Entrambe le società avevano già ricevuto il via libera alcuni mesi fa dalla Food and Drug Administration degli Stati Uniti, massima autorità in materia di cibo (sebbene in questo caso i dubbi siano leciti),  che aveva affermato come il pollo coltivato in laboratorio di ciascuna azienda sia “sicuro per il consumo umano”.

Parlano di una "decisione storica" le due start up. "Invece di tutto il terreno e di tutta l'acqua usata per nutrire gli animali che andranno poi al macello, possiamo fare in modo diverso", ha detto Josh Tetrick, co-fondatore di Eat Just, la società a cui fa capo a Good Meat. Qualche tempo fa, il presidente di Slow Food Italia aveva spiegato come fossero gli stessi colossi della carne ad avere investito nella carne coltivata.

"Questa approvazione cambierà radicalmente il modo in cui la carne arriva sulla nostra tavola", ha affermato in una nota Uma Valeti, Ceo e fondatrice di Upside Foods.

Tra coloro che per vocazione ambientalista o pura convenienza economica hanno cominciato il tam tam pubblicitario ci sono numerosi chef.

C’è già chi ha ordinato da Upside Foods il pollo a base cellulare, come Dominique Crenn, unica donna chef tre stelle Usa, che sempre secondo la stampa americana lo servirà in quantità limitate al Bar Crenn di San Francisco, mentre lo chef e a suo dire filantropo Jose Andres ha effettuato il primo ordine per vendere il pollo coltivato di Good Meat e servirlo in un ristorante ancora segreto di Washington, ha affermato la società.

Battaglia

E mentre in America si parla di svolta epocale, oltreoceano, in Italia, si ribadisce il no al cibo prodotto in laboratorio con la nascita di una Alleanza di 39 Organizzazioni - dalle Acli, alle associazioni agricole e ambientaliste, dai consumatori a Slow Food - insieme per produrre un Manifesto "per l'avvio di una battaglia, quella contro il cibo sintetico e artificiale, che è possibile vincere". Italia anche la prima nazione a vietare, con un provvedimento approvato il 28 marzo scorso in Consiglio dei Ministri, la produzione e la vendita di alimenti creati in laboratorio ponendo alla base il principio di precauzione.

Come è fatto?

Ma come è fatta la carne coltivata?

La carne a base cellulare viene prodotta inserendo cellule staminali dal grasso o dal muscolo di un animale in un mezzo di coltura che nutre le cellule, consentendo loro di crescere. Inserito in un bioreattore per supportare la crescita delle cellule, si crea un prodotto finale che ha l'aspetto e il sapore della carne tradizionale. I sostenitori della carne coltivata affermano che è più sana e più rispettosa dell'ambiente rispetto alla carne tradizionale. Mentre secondo altri studi, come quello dell'Università della California, la produzione in laboratorio impatta fino a 25 volte in più sull'ecosistema rispetto agli allevamenti di bovini. La commercializzazione del prodotto coinciderà di certo con dati più certi sull’impatto di questo prodotto. Nel dubbio non vorremmo passare dalla padella alla brace.
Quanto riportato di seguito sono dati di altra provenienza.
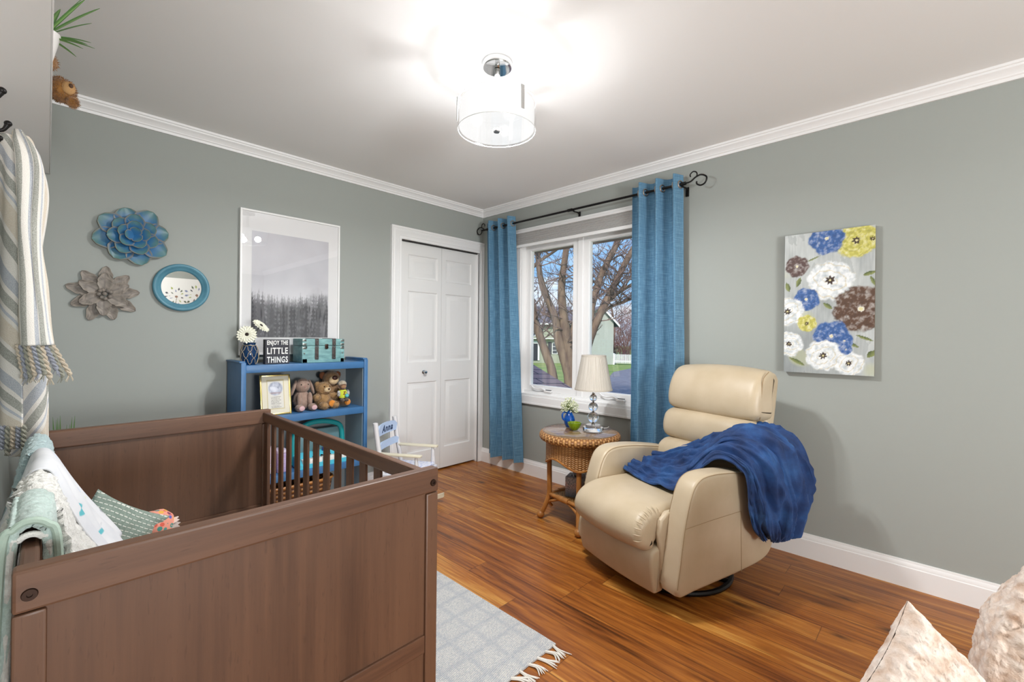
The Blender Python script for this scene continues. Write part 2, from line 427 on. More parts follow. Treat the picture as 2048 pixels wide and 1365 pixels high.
# window
w1 = struct('window_1', 'white double casement window', (XR, 2.12, 0)); OY = 2.12
def wb(m, x0, y0, z0, x1, y1, z1, b=.003): return m.box((x0 - XR, y0 - OY, z0), (x1 - XR, y1 - OY, z1), b)
m = MB()
wb(m, 2.938, 2.735, .625, 2.958, 2.80, 2.178); wb(m, 2.938, 1.44, .625, 2.958, 1.505, 2.178)
wb(m, 2.937, 1.44, 2.115, 2.9585, 2.80, 2.178); wb(m, 2.937, 1.44, .625, 2.9585, 2.80, .695)
wb(m, 2.934, 1.44, 2.163, 2.956, 2.80, 2.178); wb(m, 2.933, 1.44, .625, 2.956, 2.80, .642)
obj('window_casing', m, m_trim, w1, ang=20)
m = MB()
wb(m, 2.945, WY0, .69, 3.10, WY1, .715); wb(m, 2.945, WY0, 2.105, 3.10, WY1, 2.122); wb(m, 2.945, WY0 - .002, .69, 3.1, WY0 + .018, 2.12); wb(m, 2.945, WY1 - .018, .69, 3.1, WY1 + .002, 2.12)
wb(m, 2.985, 2.094, .71, 3.09, 2.142, 2.11)
wb(m, 2.982, WY0, .712, 3.08, WY1, .738)
obj('window_sill', m, m_trim, w1, ang=20)
m_pane = pane_mat('window_glass')
for y0, y1, g0, g1 in ((2.142, 2.722, 2.197, 2.662), (1.518, 2.094, 1.580, 2.040)):
    m = MB(); z0, z1, h0, h1 = .738, 2.06, .787, 1.985
    wb(m, 2.995, y0, z0, 3.045, g0, z1); wb(m, 2.995, g1, z0, 3.045, y1, z1)
    wb(m, 2.995, g0 - .004, z0, 3.045, g1 + .004, h0); wb(m, 2.995, g0 - .004, h1, 3.045, g1 + .004, z1)
    wb(m, 3.003, g0 - .012, h0 - .012, 3.04, g0 + .004, h1 + .012); wb(m, 3.003, g1 - .004, h0 - .012, 3.04, g1 + .012, h1 + .012)
    wb(m, 3.003, g0, h0 - .008, 3.04, g1, h0 + .005); wb(m, 3.003, g0, h1 - .005, 3.04, g1, h1 + .008)
    sa = obj('window_sash', m, m_trim, w1, ang=20)
    m = MB(); m.box((3.018 - XR, g0 - .01 - OY, h0 - .01), (3.022 - XR, g1 + .01 - OY, h1 + .01)); obj('glass_pane', m, m_pane, sa, ang=0)
for yc, sg in ((2.50, 1), (1.80, 1)):
    m = MB(); x = 2.968 - XR; y = yc - OY
    m.box((x - .008, y - .105, .741), (x + .02, y - .03, .757), .005)
    m.tube(spline([(x, y - .04, .757), (x - .006, y - .01, .772), (x - .012, y + .035, .765), (x - .012, y + .075, .768), (x - .01, y + .10, .782)], 12), [.010, .010, .009, .008, .007, .0065, .006, .006, .006, .006, .007, .006], 10)
    m.ell((x - .01, y + .102, .784), (.007, .009, .007), n=8)
    cr = obj('crank_handle', m, m_trim, w1)
    obj('crank_slot', MB().box((x + .002, y - .10, .7565), (x + .014, y - .045, .7615)), m_black, cr, ang=0)
m_shade = mat('grey_shade_fabric', '#b9b7b4', .8, 0, '#a5a3a0', 60, (1, 1, 14))
rs = thing('window_shade', 'pale grey fabric shade drawn up at the top of the window', 'window shade', (2.9215, 2.19, 2.150))
sr = []
for k in range(13):
    z = -.010 - k * .009; sr.append([(.0 + (.008 if k % 2 else 0), y, z) for y in (-.582, 0, .582)])
obj('shade_fabric', MB().rows(sr, thick=.003), m_shade, rs, ang=0)
obj('bottom_rail', MB().box((-.012, -.585, -.142), (.010, .585, -.116), .004), m_trim, rs, ang=20)
obj('head_rail', MB().box((-.010, -.585, -.014), (.0115, .585, -.001), .002), m_trim, rs, ang=20)
# ---------------------------------------------------------------- ceiling lamp
BULB, SIDE = 240., .075
SKY, SUN, EXPO, LAMP, FILL = 1.2, 4.0, 0.2, 37., 112.
LX, LY = 1.385, 1.442
cl = thing('ceiling_lamp', 'round frosted glass drum ceiling lamp on a short chrome stem', 'ceiling lamp', (LX, LY, 0))
m = MB().lathe([(0, 2.44), (.066, 2.44), (.066, 2.418), (.063, 2.412), (.05, 2.410), (0, 2.410)][::-1], 40)
ca = obj('canopy', m, m_chrome, cl)
m = MB()
for a in (.9, 4.0): obj('screw', MB().ell((.045 * cos(a), .045 * sin(a), 2.408), (.006, .006, .006), n=8), m_chrome, ca)
m = MB().lathe([(0, 2.408), (.013, 2.408), (.013, 2.30), (.02, 2.296), (.02, 2.25), (.0, 2.25)][::-1], 20)
obj('stem', m, m_chrome, cl)
def lamp_glass(n_, em, tr):
    t = NT(n_); t.t.nodes.remove(t.b)
    e = t.n('ShaderNodeEmission', None, Color=(1, .995, .985, 1), Strength=em).outputs[0]; p = t.n('ShaderNodeBsdfTransparent').outputs[0]
    t.t.links.new(t.n('ShaderNodeMixShader', None, i0=tr, i1=e, i2=p).outputs[0], t.out.inputs[0]); return t.m
obj('bottom_diffuser', MB().lathe([(0, 2.140), (.165, 2.140), (.1665, 2.142)], 64, cap=False), lamp_glass('frosted_bottom', .94, .5), cl)
obj('side_diffuser', MB().lathe([(.1665, 2.1421), (.1665, 2.246)], 64, cap=False), lamp_glass('frosted_side', .98, SIDE), cl)
obj('top_plate', MB().lathe([(.166, 2.2465), (.166, 2.2495), (.022, 2.2495)], 64, cap=False), lamp_glass('frosted_top', .95, .02), cl)
m_clear = pane_mat('clear_glass')
m = MB().lathe([(.174, 2.134), (.174, 2.256), (.1715, 2.256), (.1715, 2.134), (.174, 2.134)], 64)
obj('glass_drum', m, m_clear, cl)
m = MB()
for z in (2.134, 2.256): m.tube([(.1728 * cos(2 * pi * k / 64), .1728 * sin(2 * pi * k / 64), z) for k in range(64)], .0016, 6, closed=True)
obj('glass_rim', m, mat('white_glass_edge', '#f2f4f3', .2), cl)
for a in (-1.69, .404, -3.784):
    m = MB(); m.M = Matrix.Rotation(a, 4, 'Z'); m.box((.1745, -.009, 2.166), (.1785, .009, 2.266), .001)
    obj('side_clip', m, mat('brushed_nickel', '#b4b3b1', .5, .35), cl)
m = MB().lathe([(0, 2.128), (.014, 2.128), (.018, 2.132), (.018, 2.1395), (0, 2.1395)], 24); obj('finial', m, mat('brushed_nickel_cap', '#a3a2a0', .35, 1.), cl)

# ---------------------------------------------------------------- crib
cb = thing('crib', 'grey-brown wooden crib with solid end panels and slatted sides', 'crib', (.36, 1.69, 0)); CX, CY_ = .36, 1.69
mwx = wood_mat('crib_wood_x', 0, '#684835', '#4c3326', '#765540'); mwy = wood_mat('crib_wood_y', 1, '#684835', '#4c3326', '#765540'); mwz = wood_mat('crib_wood_z', 2, '#634532', '#493124', '#70503c')
def B(a, b, bev=.004, m=None): return (m or MB()).box((a[0] - CX, a[1] - CY_, a[2]), (b[0] - CX, b[1] - CY_, b[2]), bev)
X0c, X1c = -.035, .753
for y0, y1, s in ((1.002, 1.034, 1), (2.336, 2.368, -1)):
    ft = y0 if s == 1 else y1; bk = y1 if s == 1 else y0
    yr0, yr1 = (y0, y1) if s == 1 else (y0, y1)
    obj('top_rail', B((X0c, yr0, .788), (X1c, yr1, .854), .005), mwx, cb, ang=22)
    for xa, xb in ((X0c, .003), (.715, X1c)): obj('leg', B((xa, y0 + .001, .0095), (xb, y1 - .001, .7865), .004), mwz, cb, ang=22)
    obj('end_panel', B((.001, y0 + .009, .40), (.717, y1 - .009, .789), 0), mwz, cb, ang=0)
    obj('end_panel', B((.001, y0 + .009, .15), (.717, y1 - .009, .357), 0), mwz, cb, ang=0)
    obj('cross_rail', B((.003, y0 + .003, .356), (.715, y1 - .003, .405), .003), mwx, cb, ang=22)
    obj('cross_rail', B((.003, y0 + .003, .10), (.715, y1 - .003, .15), .003), mwx, cb, ang=22)
    if s == 1:
        for bx in (-.016, .735):
            mm = MB(); mm.M = Matrix.Translation((bx - CX, y0 - CY_ + .001, .815)) @ Matrix.Rotation(R(90), 4, 'X')
            mm.lathe([(0, .0015), (.003, .0015), (.0035, .004), (.0085, .004), (.0095, .002), (.0095, 0), (0, 0)], 20); obj('bolt', mm, m_bronze, cb)
for xa, xb, nm in ((.716, .742, 'R'), (-.030, -.006, 'L')):
    pr = [(xa, .8), (xa, .838), (xa + .004, .842), (xb - .004, .842), (xb, .838), (xb, .8)]
    m = B((xa, 1.034, .797), (xb, 2.336, .843), .006); obj('side_rail', m, mwy, cb, ang=22)
    obj('side_rail', B((xa, 1.034, .20), (xb, 2.336, .25), .005), mwy, cb, ang=22)
    for k in range(12):
        yc = 2.318 - k * .0939 if nm == 'R' else 2.318 - k * .0939
        obj('slat', B((xa + .008, yc - .0215, .245), (xb - .008, yc + .0215, .80), .003), mwz, cb, ang=22)
obj('mattress_base', B((0, 1.04, .20), (.712, 2.33, .225), .003), mwx, cb, ang=0)
m_mat = mat('white_sheet', '#e6e6e2', .8, bump=(60, .15))
mt = obj('crib_mattress', MB().box((.0, 1.045, .226), (.705, 2.325, .345), .03, 4), m_mat); tag(mt, 'white sheeted mattress lying inside the grey-brown crib', 'mattress')

# ---------------------------------------------------------------- bookcase
m_blue = mat('blue_paint', '#41709f', .4, 0, '#386692', 7, (1, 1, 1), bump=(40, .12))
m_grey = mat('bookcase_back_grey', '#8f9494', .6)
bc = thing('bookcase', 'blue painted open bookcase with three shelves beside the crib', 'bookcase', (1.18, 3.08, 0)); BX, BY = 1.1835, 3.09
bc.location = (BX, BY, 0)
def K(a, b, bev=.004): return MB().box((a[0] - BX, a[1] - BY, a[2]), (b[0] - BX, b[1] - BY, b[2]), bev)
for xa, xb in ((.785, .811), (1.556, 1.582)):
    o = obj('side_panel', K((xa, 2.955, 0), (xb, 3.236, 1.043), .003), m_blue, bc, ang=25)
    mm = K((xa - .001, 2.943, 0), (xb + .001, 2.957, 1.046), .004); obj('edge_bead', mm, m_blue, o, ang=25)
for xa, xb in ((.779, .812), (1.555, 1.588)):
    obj('side_cap', K((xa, 2.96, 1.0425), (xb, 3.24, 1.054), .004), m_blue, bc, ang=25)
for z, nm in ((1.03, 'top_shelf'), (.712, 'shelf'), (.345, 'shelf'), (.05, 'shelf')):
    obj(nm, K((.8112, 2.948, z - .046), (1.5558, 3.222, z), .004), m_blue, bc, ang=25)
obj('back_panel', K((.811, 3.2225, .0), (1.556, 3.234, 1.03), 0), m_grey, bc, ang=0)
obj('side_shade_face', K((1.5525, 2.962, .05), (1.5557, 3.222, .984), 0), mat('shaded_blue_paint', '#8d9da6', .5), bc, ang=0)  # thin sheet with the right inner side's shade put into its colour

# ---------------------------------------------------------------- recliner
TH = R(-17); RO = (1.878, .807)
m_lea = NT('cream_leather')
def leather(t):
    o = t.co(); n1 = t.noise(o, 5., 3.); n2 = t.vor(o, 320.)
    c = t.mix(t.ramp(n1, [(.3, 0.), (.7, 1.)]), lin('#c6b59b'), lin('#b8a689'))
    t.bump(t.math('ADD', t.math('MULTIPLY', n2, .6), t.math('MULTIPLY', t.noise(o, 14., 3.), 2.)), .16, .002)
    return t.fin(c, .42, 0.)
m_lea = leather(m_lea)
m_seam = mat('tan_stitching', '#9a8262', .7)
rc = thing('recliner', 'cream leather swivel recliner with a blue blanket thrown over one arm', 'recliner', (RO[0], RO[1], 0), TH)
# local: x back, y towards the far arm, z up
xz = lambda p, q, a: (p, a, q)
# arms
AP = spline([(.0, .105), (.012, .24), (.035, .38), (.062, .48), (.095, .555), (.14, .592), (.21, .603), (.33, .598), (.48, .578), (.62, .55), (.70, .50), (.715, .40), (.70, .25), (.672, .165), (.60, .125), (.45, .11), (.30, .104), (.12, .10)], 64, True)
for y0, y1 in ((.0, .105), (.595, .70)):
    ar = obj('armrest', MB().extr([(p.x, p.y) for p in AP], y0, y1, .02, xz, 5), m_lea, rc, ang=50)
    sm = MB(); yo = (y0 + .001, y0 + .0195)
    for ys, dd in ((y0 + .0045, .0065), (y1 - .0045, .0065)):
        sp_ = [(p.x, ys, p.y) for p in AP[1:40]]; c0 = V((.38, ys, .35))
        sm.tube([V(p) + (c0 - V(p)).normalized() * dd for p in sp_], .0017, 6)
    ye = y0 - .0004 if y0 < .1 else y1 + .0004
    sm.tube([(.04, ye, .392), (.2, ye, .398), (.42, ye, .402)], .0014, 5); sm.tube([(.42, ye, .402), (.425, ye, .25), (.43, ye, .112)], .0014, 5)
    obj('seam', sm, m_seam, ar)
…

Al di fuori degli Stati Uniti, la vendita di carne di coltura cellulare è autorizzata a Singapore in relazione alle solo crocchette di pollo. La carne prodotta da Upside Foods e Good Meat sarà etichettata come "pollo coltivato in cellule". I dubbi soni relativi sia alla parola pollo che alla parola coltivata.

Ma sono diversi gli ostacoli che si trovano ad affrontare le due startup prima che i loro prodotti possano diventare mainstream. Le aziende stanno cercando di capire come creare bioreattori (il fulcro della produzione) abbastanza massicci da consentire loro di raggiungere un'ampia scala. Ma le aspettative sono alte. Entro il 2030, McKinsey prevede che la carne coltivata potrebbe fornire fino alla metà dell'1 per cento dell'offerta mondiale di carne, pari a 25 miliardi di dollari di vendite. Non si sa cosa sia ma conviene di certo a chi la produce.